▶ _Objective_: Restate the full listing word for word and leave the pictures out.

▶ _Given material_:
▼
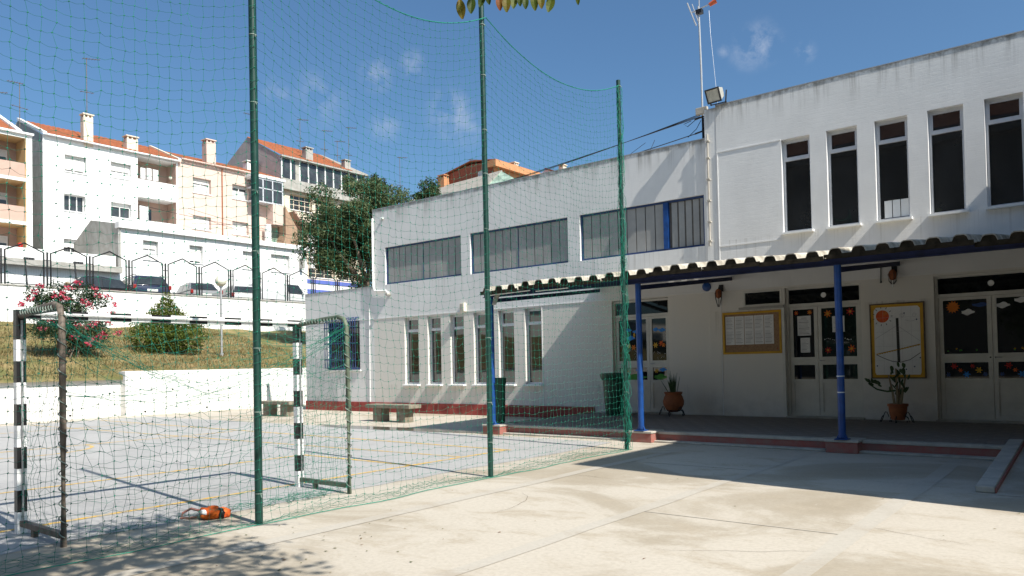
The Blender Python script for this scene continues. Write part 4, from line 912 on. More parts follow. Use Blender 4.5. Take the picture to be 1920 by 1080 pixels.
for y, m in ((YG0+.04, 'rust'), (YG1-.04, 'pipegrn')):
    fr = MB().tube([(XG+.04, y, HG-.06), (XG+.5, y, HG-.015), (XB-.16, y, HG+.0), (XB-.05, y, HG-.03), (XB-.005, y, HG-.12), (XB, y, HG-.3), (XB+.005, y, 1.0), (XB, y, 0)], .027, 10)
    p = part('back_pipe', fr, m, gl, smooth=True)
    part('ground_bar', MB().box(XG+.042, XB-.03, y-.025, y+.025, .07, .12).box(XG+.3, XG+.36, y-.02, y+.02, 0, .069), m, gl)
    w_ = []; t = np.linspace(0, 1, 260); zz = HG-.1-1.9*t; a = t*6.28*15; w_.append(np.stack([XB+.031*np.cos(a), y+.031*np.sin(a), zz], 1))
    xx = XG+.08+(XB-XG-.2)*t; a = t*6.28*13; w_.append(np.stack([xx, y+.032*np.cos(a), HG-.03+.032*np.sin(a)], 1))
    V, F = merge([segs(q[:-1], q[1:], .006) for q in w_]); npobj('lashing_cord', npmesh('lashing_cord', V, F-0+0), 'tie', p).data.vertices.foreach_set('co', (V-np.array(OFF[gl.name])).astype(np.float32).ravel())
# net of the goal: roof, back and two sides
lst = []
nu = 31; U = np.linspace(YG0+.04, YG1-.04, nu)
sagz = lambda u: 2.0-.80*(1-abs(2*u-1)**1.5)
G1 = np.zeros((nu, 9, 3)); G2 = np.zeros((nu, 18, 3))
for i, y in enumerate(U):
    u = (y-U[0])/(U[-1]-U[0]); zb = sagz(u); s = math.sin(math.pi*u)
    for j in range(9): v = j/8; G1[i, j] = (XG+.05+(XB-XG-.05)*v, y, (HG-.09)*(1-v)+zb*v-.18*math.sin(math.pi*v)*(s+.1))
    for j in range(18): v = j/17; G2[i, j] = (XB+.05*s*math.sin(3*v+2*y)-.15*s*v, y+.03*math.sin(7*v+y*3), zb*(1-v)+.02)
G3 = []
for y in (U[0], U[-1]):
    g = np.zeros((11, 20, 3))
    for i in range(11):
        for j in range(20):
            u = i/10; v = j/19; g[i, j] = (XG+.05+(XB-XG-.07)*u, y+.05*math.sin(math.pi*u)*math.sin(5*v+1), 1.98*(1-v)+.06*v-.10*math.sin(math.pi*u)*(1-v))
    G3.append(g)
for g in (G1, G2, *G3):
    g += rng.normal(0, .013, g.shape)
    lst.append(segs(g[:-1].reshape(-1, 3), g[1:].reshape(-1, 3), .0015)); lst.append(segs(g[:, :-1].reshape(-1, 3), g[:, 1:].reshape(-1, 3), .0015))
# taut cords gathered at the two top back corners
for y0, sgn in ((U[0], 1), (U[-1], -1)):
    for k in range(9):
        e = rng.uniform(.6, 1.9); b_ = np.array([XB-rng.uniform(0, .8), y0+sgn*e, 2.0-.42*e+rng.uniform(-.25, .15)]); a_ = np.array([XB, y0, 1.97-rng.uniform(0, .05 if k < 5 else .8)])
        t = np.linspace(0, 1, 9)[:, None]; q = a_*(1-t)+b_*t; q[:, 2] -= .10*np.sin(np.pi*t[:, 0]); q += rng.normal(0, .006, q.shape); lst.append(segs(q[:-1], q[1:], .0026))
# crumpled net lying on the ground behind the goal
for k in range(26):
    y0 = rng.uniform(U[0], U[-1]-.5); t = np.linspace(0, 1, 14); q = np.stack([XB-.05+.12*np.sin(t*9+k)+rng.normal(0, .03, 14)-.1, y0+t*.6, .015+.05*np.abs(np.sin(t*7+k*1.3))], 1); lst.append(segs(q[:-1], q[1:], .002))
V, F = merge(lst); V = V-np.array(OFF[gl.name]); npobj('goal_net', npmesh('goal_net', V, F), 'net', gl)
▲
▶ _Full answer_:
The Blender Python script for this scene continues. Write part 4, from line 912 on. More parts follow. Use Blender 4.5. Take the picture to be 1920 by 1080 pixels.
for y, m in ((YG0+.04, 'rust'), (YG1-.04, 'pipegrn')):
    fr = MB().tube([(XG+.04, y, HG-.06), (XG+.5, y, HG-.015), (XB-.16, y, HG+.0), (XB-.05, y, HG-.03), (XB-.005, y, HG-.12), (XB, y, HG-.3), (XB+.005, y, 1.0), (XB, y, 0)], .027, 10)
    p = part('back_pipe', fr, m, gl, smooth=True)
    part('ground_bar', MB().box(XG+.042, XB-.03, y-.025, y+.025, .07, .12).box(XG+.3, XG+.36, y-.02, y+.02, 0, .069), m, gl)
    w_ = []; t = np.linspace(0, 1, 260); zz = HG-.1-1.9*t; a = t*6.28*15; w_.append(np.stack([XB+.031*np.cos(a), y+.031*np.sin(a), zz], 1))
    xx = XG+.08+(XB-XG-.2)*t; a = t*6.28*13; w_.append(np.stack([xx, y+.032*np.cos(a), HG-.03+.032*np.sin(a)], 1))
    V, F = merge([segs(q[:-1], q[1:], .006) for q in w_]); npobj('lashing_cord', npmesh('lashing_cord', V, F-0+0), 'tie', p).data.vertices.foreach_set('co', (V-np.array(OFF[gl.name])).astype(np.float32).ravel())
# net of the goal: roof, back and two sides
lst = []
nu = 31; U = np.linspace(YG0+.04, YG1-.04, nu)
sagz = lambda u: 2.0-.80*(1-abs(2*u-1)**1.5)
G1 = np.zeros((nu, 9, 3)); G2 = np.zeros((nu, 18, 3))
for i, y in enumerate(U):
    u = (y-U[0])/(U[-1]-U[0]); zb = sagz(u); s = math.sin(math.pi*u)
    for j in range(9): v = j/8; G1[i, j] = (XG+.05+(XB-XG-.05)*v, y, (HG-.09)*(1-v)+zb*v-.18*math.sin(math.pi*v)*(s+.1))
    for j in range(18): v = j/17; G2[i, j] = (XB+.05*s*math.sin(3*v+2*y)-.15*s*v, y+.03*math.sin(7*v+y*3), zb*(1-v)+.02)
G3 = []
for y in (U[0], U[-1]):
    g = np.zeros((11, 20, 3))
    for i in range(11):
        for j in range(20):
            u = i/10; v = j/19; g[i, j] = (XG+.05+(XB-XG-.07)*u, y+.05*math.sin(math.pi*u)*math.sin(5*v+1), 1.98*(1-v)+.06*v-.10*math.sin(math.pi*u)*(1-v))
    G3.append(g)
for g in (G1, G2, *G3):
    g += rng.normal(0, .013, g.shape)
    lst.append(segs(g[:-1].reshape(-1, 3), g[1:].reshape(-1, 3), .0015)); lst.append(segs(g[:, :-1].reshape(-1, 3), g[:, 1:].reshape(-1, 3), .0015))
# taut cords gathered at the two top back corners
for y0, sgn in ((U[0], 1), (U[-1], -1)):
    for k in range(9):
        e = rng.uniform(.6, 1.9); b_ = np.array([XB-rng.uniform(0, .8), y0+sgn*e, 2.0-.42*e+rng.uniform(-.25, .15)]); a_ = np.array([XB, y0, 1.97-rng.uniform(0, .05 if k < 5 else .8)])
        t = np.linspace(0, 1, 9)[:, None]; q = a_*(1-t)+b_*t; q[:, 2] -= .10*np.sin(np.pi*t[:, 0]); q += rng.normal(0, .006, q.shape); lst.append(segs(q[:-1], q[1:], .0026))
# crumpled net lying on the ground behind the goal
for k in range(26):
    y0 = rng.uniform(U[0], U[-1]-.5); t = np.linspace(0, 1, 14); q = np.stack([XB-.05+.12*np.sin(t*9+k)+rng.normal(0, .03, 14)-.1, y0+t*.6, .015+.05*np.abs(np.sin(t*7+k*1.3))], 1); lst.append(segs(q[:-1], q[1:], .002))
V, F = merge(lst); V = V-np.array(OFF[gl.name]); npobj('goal_net', npmesh('goal_net', V, F), 'net', gl)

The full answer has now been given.